--- start of Collected material ---
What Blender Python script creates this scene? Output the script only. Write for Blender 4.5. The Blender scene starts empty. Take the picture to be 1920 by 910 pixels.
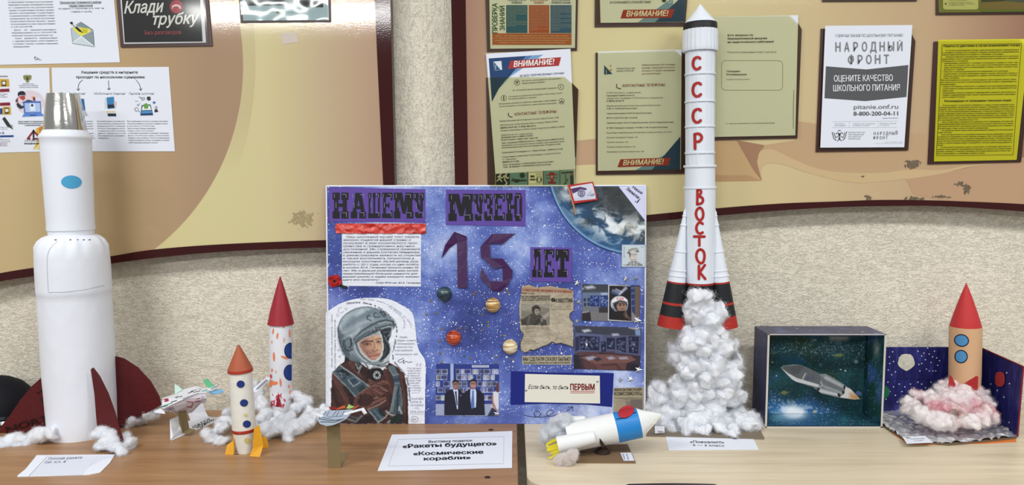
import bpy, bmesh, math, random
import numpy as np
from mathutils import Vector, Matrix, noise, geometry

random.seed(7)
SC = bpy.context.scene
COL = SC.collection

# ------------------------------------------------------------------ camera, world, lamps, exposure
W, H, F = 1920.0,910.0,1400.0
PITCH = math.radians(4.98)
CAM = Vector((0.0,0.0,1.40))
cam_d = bpy.data.cameras.new('camera')
cam_d.sensor_width = 36.0
cam_d.lens = F / W * 36.0
cam_d.clip_start = 0.02
cam = bpy.data.objects.new('camera', cam_d)
COL.objects.link(cam)
cam.location = CAM
cam.rotation_euler = (math.pi / 2 - PITCH, 0,0)
SC.camera = cam

world = bpy.data.worlds.new('room_light')
SC.world = world
world.use_nodes = True
wb = world.node_tree.nodes['Background']
wb.inputs[0].default_value = (0.93,0.97,1.0,1)
wb.inputs[1].default_value = 0.42

SC.cycles.diffuse_bounces = 8
SC.cycles.max_bounces = 14
SC.cycles.transparent_max_bounces = 24
SC.view_settings.view_transform = 'Standard'
SC.view_settings.look = 'None'
SC.view_settings.gamma = 1.0
SC.view_settings.use_curve_mapping = False
SC.view_settings.exposure = 0.0

def ceiling_lamp(x, y, z, sx, sy, watts, tilt=0, col=(1.0,0.992,0.98)):
    d = bpy.data.lights.new('ceiling_lamp_light', 'AREA')
    d.shape = 'RECTANGLE'
    d.size, d.size_y, d.energy, d.color = sx, sy, watts, col
    o = bpy.data.objects.new('ceiling_lamp_light', d)
    COL.objects.link(o)
    o.location = (x, y, z)
    o.rotation_euler = (math.radians(tilt),0,0)
    return o

ceiling_lamp(-1.75,0.25,2.95,1.25,0.30,42)
ceiling_lamp(1.95,0.25,2.95,1.25,0.30,42)
ceiling_lamp(0.1,0.10,2.95,1.25,0.30,22)
ceiling_lamp(-2.0,-3.25,2.95,2.1,0.10,60,50)
ceiling_lamp(1.9,-2.2,2.95,1.25,0.30,30)

# ------------------------------------------------------------------ where things stand
WALL = 2.03
BOARD = 1.975          # front face of the information boards
TABLE = 0.76
FWD = Vector((0, math.cos(PITCH),-math.sin(PITCH)))
UP = Vector((0, math.sin(PITCH), math.cos(PITCH)))
RT = Vector((1,0,0))

def ray(px, py):
    return FWD + RT * ((px - W / 2) / F) + UP * ((H / 2 - py) / F)

def on_y(px, py, y):
    d = ray(px, py)
    return CAM + d * ((y - CAM.y) / d.y)

def on_z(px, py, z=TABLE):
    d = ray(px, py)
    return CAM + d * ((z - CAM.z) / d.z)

def depth(p):
    return (p - CAM).dot(FWD)

def px_m(p):
    """metres per photo pixel at a point"""
    return depth(p) / F

class Plane:
    def __init__(s, p0, n):
        s.p0, s.n = Vector(p0), Vector(n).normalized()

    def at(s, px, py, off=0.0):
        d = ray(px, py)
        t = (s.p0 - CAM).dot(s.n) / d.dot(s.n)
        return CAM + d * t + s.n * off

def upright(y):
    return Plane((0, y, 0),(0,-1,0))

def level(z):
    return Plane((0,0, z),(0,0,1))

class Round:
    """surface of revolution about A->B with profile [(fraction, radius)]"""
    def __init__(s, A, B, prof):
        s.A, s.B, s.prof = Vector(A), Vector(B), prof
        s.L = (s.B - s.A).length
        s.ax = (s.B - s.A).normalized()
        f = [p[0] for p in prof]
        s.fs = np.array(f); s.rs = np.array([p[1] for p in prof])

    def rad(s, f):
        if s.fs[0] > s.fs[-1]:
            return float(np.interp(f, s.fs[::-1], s.rs[::-1]))
        return float(np.interp(f, s.fs, s.rs))

    def gap(s, p):
        q = p - s.A
        h = q.dot(s.ax)
        return (q - s.ax * h).length - s.rad(h / s.L)

    def at(s, px, py, off=0.0):
        d = ray(px, py)
        # nearest point of the ray to the axis
        t1 = ((s.A + s.B) / 2 - CAM).dot(d) / d.dot(d)
        w0 = CAM - s.A
        a, b, c = d.dot(d), d.dot(s.ax),1.0
        dd, e = d.dot(w0), s.ax.dot(w0)
        den = a * c - b * b
        tc = (b * e - c * dd) / den if abs(den) > 1e-9 else t1
        hi = tc
        lo = tc - 0.3
        if s.gap(CAM + d * hi) > off:
            return CAM + d * hi
        for _ in range(30):
            m = (lo + hi) / 2
            if s.gap(CAM + d * m) > off:
                lo = m
            else:
                hi = m
        return CAM + d * lo

# ------------------------------------------------------------------ materials
MATS = {}

def lin(c):
    return tuple((x / 255 / 12.92) if x / 255 <= 0.04045 else ((x / 255 + 0.055) / 1.055) ** 2.4 for x in c[:3])

def mat(name, col=(200,200,200), rough=0.6, metal=0.0, spec=0.3, **kw):
    if name in MATS:
        return MATS[name]
    m = bpy.data.materials.new(name)
    m.use_nodes = True
    b = m.node_tree.nodes['Principled BSDF']
    b.inputs['Base Color'].default_value = (*lin(col),1)
    b.inputs['Roughness'].default_value = rough
    b.inputs['Metallic'].default_value = metal
    b.inputs['Specular IOR Level'].default_value = spec
    for k, v in kw.items():
        b.inputs[k.replace('_', ' ')].default_value = v
    MATS[name] = m
    return m

class NT:
    """small node-tree writer"""
    def __init__(s, m):
        s.t = m.node_tree
        s.b = s.t.nodes['Principled BSDF']

    def n(s, typ, ins=None, **props):
        k = s.t.nodes.new(typ)
        for a, v in props.items():
            setattr(k, a, v)
        for a, v in (ins or {}).items():
            if hasattr(v, 'is_output') or hasattr(v, 'links'):
                s.t.links.new(v, k.inputs[a])
            else:
                k.inputs[a].default_value = v
        return k

    def math(s, op, a, b=0.0, clamp=False):
        k = s.t.nodes.new('ShaderNodeMath')
        k.operation = op
        k.use_clamp = clamp
        for i, v in enumerate((a, b)):
            if hasattr(v, 'links'):
                s.t.links.new(v, k.inputs[i])
            else:
                k.inputs[i].default_value = v
        return k.outputs[0]

    def mix(s, f, a, b):
        k = s.t.nodes.new('ShaderNodeMix')
        k.data_type = 'RGBA'
        for i, v in ((0, f),(6, a),(7, b)):
            if hasattr(v, 'links'):
                s.t.links.new(v, k.inputs[i])
            else:
                k.inputs[i].default_value = v if i == 0 else (*lin(v),1)
        return k.outputs[2]

    def ramp(s, f, stops, interp='LINEAR'):
        k = s.t.nodes.new('ShaderNodeValToRGB')
        k.color_ramp.interpolation = interp
        e = k.color_ramp.elements
        while len(e) < len(stops):
            e.new(0.5)
        for i, (p, c) in enumerate(stops):
            e[i].position = p
            e[i].color = (*lin(c),1) if isinstance(c, tuple) else (c, c, c, 1)
        s.t.links.new(f, k.inputs[0])
        return k.outputs[0]

    def coords(s, scale=(1,1,1), rot=(0,0,0), loc=(0,0,0)):
        g = s.t.nodes.new('ShaderNodeNewGeometry')
        m = s.n('ShaderNodeMapping', {'Vector': g.outputs['Position'], 'Scale': scale, 'Rotation': rot, 'Location': loc})
        return m.outputs[0]

    def obj_coords(s, scale=(1,1,1), loc=(0,0,0)):
        g = s.t.nodes.new('ShaderNodeTexCoord')
        m = s.n('ShaderNodeMapping', {'Vector': g.outputs['Object'], 'Scale': scale, 'Location': loc})
        return m.outputs[0]

    def noise(s, vec, scale, detail=4.0, rough=0.55, dist=0.0, out=0):
        k = s.n('ShaderNodeTexNoise', {'Vector': vec, 'Scale': scale, 'Detail': detail, 'Roughness': rough, 'Distortion': dist})
        return k.outputs[out]

    def bump(s, h, strength, dist, to=True):
        k = s.n('ShaderNodeBump', {'Height': h, 'Strength': strength, 'Distance': dist})
        if to:
            s.t.links.new(k.outputs[0], s.b.inputs['Normal'])
        return k.outputs[0]

    def base(s, c):
        s.t.links.new(c, s.b.inputs['Base Color'])

    def set(s, name, v):
        if hasattr(v, 'links'):
            s.t.links.new(v, s.b.inputs[name])
        else:
            s.b.inputs[name].default_value = v

def attr_mat(name, rough=0.6, spec=0.25, bump=0.0, bscale=300.0, **kw):
    m = mat(name, rough=rough, spec=spec, **kw)
    t = NT(m)
    a = t.n('ShaderNodeVertexColor', layer_name='ink')
    t.base(a.outputs[0])
    if bump:
        t.bump(t.noise(t.obj_coords(), bscale), bump, 0.002)
    return m

def white_mat(name, col, rough=0.6, bump=0.15, bscale=60, spec=0.25, detail=3.0):
    m = mat(name, col, rough, spec=spec)
    t = NT(m)
    t.bump(t.noise(t.obj_coords(), bscale, detail), bump, 0.004)
    return m

M_INK = attr_mat('printed_ink', 0.55)
M_PAINT = attr_mat('craft_paint', 0.5, bump=0.12, bscale=120)
M_SATIN = mat('satin_ribbon', (60,20,74),0.32, spec=0.5)
M_PAPER = white_mat('white_paper', (222,226,236),0.7,0.05,40)
M_CREAM = white_mat('cream_paper', (214,208,170),0.7,0.05,40)

# ------------------------------------------------------------------ objects
LOC = {}

def thing(name, label, cat, loc=(0,0,0), group=None):
    o = bpy.data.objects.new(name, None)
    COL.objects.link(o)
    o.empty_display_size = 0.05
    o.location = loc
    o['label'] = label
    o['category'] = cat
    if group:
        o['group'] = group
    LOC[o.name] = Vector(loc)
    return o

def tag(o, label, cat, group=None, kind=None):
    if label:
        o['label'] = label
    if cat:
        o['category'] = cat
    if group:
        o['group'] = group
    if kind:
        o['kind'] = kind
    return o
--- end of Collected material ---
# [Problem to solve]
Count every line in the data where the string "scene" occurs. Give nothing except the number.

# [Written response]
2